Anka, Fabian i miłość
Tu z dziewczynami idzie się dogadać. Pomagamy sobie, jedna drugiej dziecko przypilnuje – mówi młodziutka, zgrabna Anka. Ona może tu być najdłużej. Ma do odsiedzenia przynajmniej czternaście lat. – Za „głowę” – jak mówi. To znaczy, że ma na koncie morderstwo. Ale o tym nie chce rozmawiać. Jest jedną z tych nielicznych tutaj, które utrzymują, że siedzą „za niewinność”, za rzeczy, w do których nie przyłożyły ręki.
Tato Fabiana, jej dwuletniego syna, nie interesuje jej. To już przeszłość, to się nie liczy. Ale niewielkie legitymacyjne zdjęcie, postawione na półeczce z kobiecymi drobiazgami, przemieszanymi z zabawkami i gadżecikami jak z niewinnego, panieńskiego pokoiku, mówi, że w jej życiu ktoś jest. - Jest tak blisko, a jednocześnie tak daleko – tajemniczo rozmarza się dziewczyna. – Widzimy się codziennie, ale nie możemy ze sobą rozmawiać, nie możemy się dotknąć... Pozostają listy.
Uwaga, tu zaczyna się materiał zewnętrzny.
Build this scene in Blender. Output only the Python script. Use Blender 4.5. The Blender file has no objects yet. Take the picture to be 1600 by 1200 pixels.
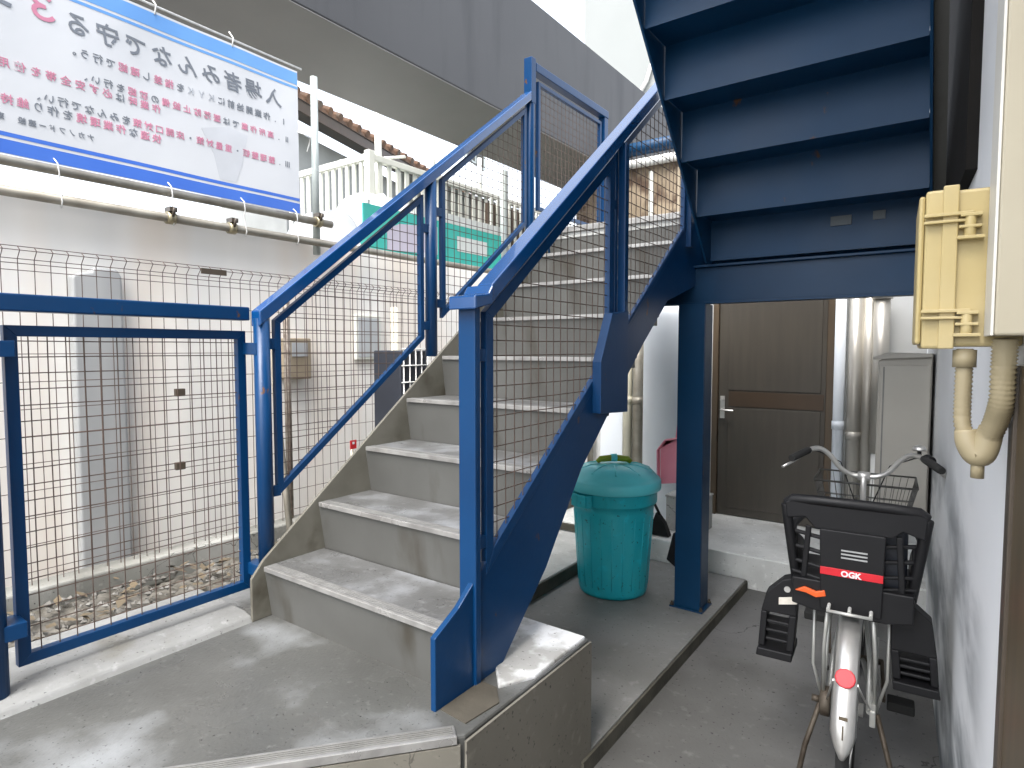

Jeśli idą pocztą, wędrują do odległego o kilka kilometrów Nowogrodu Bobrzańskiego i wracają tą samą drogą do Krzywańca, do męskiego oddziału. Ania i Ola - dziecko i dziecko - Nie byłam wcześniej karana – zarzeka się delikatna Ania o dziecinnej twarzyczce. Ma zaledwie 17 lat więcej niż jej córeczka Ola. - Tak, ją kocham. Znaleźć jej nowego, porządnego ojca – to moje marzenie – mówi nastolatka.
Jej chłopak miał o dziesięć lat więcej niż ona. Dziś nie chce już go znać. Nie chce o tym gadać, ale to w dużej mierze jego zasługa, że tu jest. Pragnie wrócić do kochających rodziców. - Jestem bardzo, bardzo dobrą mamą – przekonuje. W pokoiku wywiesiła wycięte z papieru zwierzątka. Wytrzyma. Da radę. Życie przed nią.
Daleko od ludzi Kompleks w Krzywańcu do 1963 roku należał do wojska. Wcześniej, w czasie II wojny światowej, obiekty te zamieszkiwali pracownicy dozoru nad robotnikami - jeńcami, zatrudnionymi w fabryce materiałów wybuchowych.
Przy budowie fabryki, należącej do koncernu IG Farben, i przy produkcji, zatrudnionych było ok. 20 tysięcy ludzi.Łącznie na terenie obejmującym ok. 45 km2 istniało 11 obozów pracy niewolniczej. Obozy zostały wyzwolone przez armię radziecką w 1945 roku. W grudniu 1965 roku, po remoncie i adaptacji na zakład karny, przybyły do zakładu pierwsze kobiety.
W 1979 roku utworzono tu Dom Matki i Dziecka, realizujący specjalny penitencjarny program resocjalizacyjny. Do 1990 roku był tu też zespół szkół zawodowych dla kobiet, a do 1994 przedsiębiorstwo produkcji odzieżowej nr 8. Od 1989 roku, po wejściu w życie nowych przepisów wykonawczych, w zakładzie odbywają karę kobiety pierwszy raz karane, młodociane i recydywistki oraz mężczyźni zakwalifikowani do odbywania kary w zakładach otwartych i półotwartych. Ponadto istnieje areszt śledczy dla kobiet. Można tu osadzić prawie 400 więźniów.
Załogę stanowi 103 funkcjonariuszy i 9 pracowników cywilnych (służba zdrowia). Co ciekawe: przy tym wielkim leśnym kompleksie powstał też ośrodek wypoczynku sobotnio-niedzielnego dla funkcjonariuszy więziennych i ich rodzin: hotel, kampingi, pole namiotowe, boisko do piłki siatkowej, basen kąpielowy. Są tu przecież doskonałe warunki do spacerów, grzybobrania i wędkowania nad Bobrem i wyrobiskami pożwirowymi.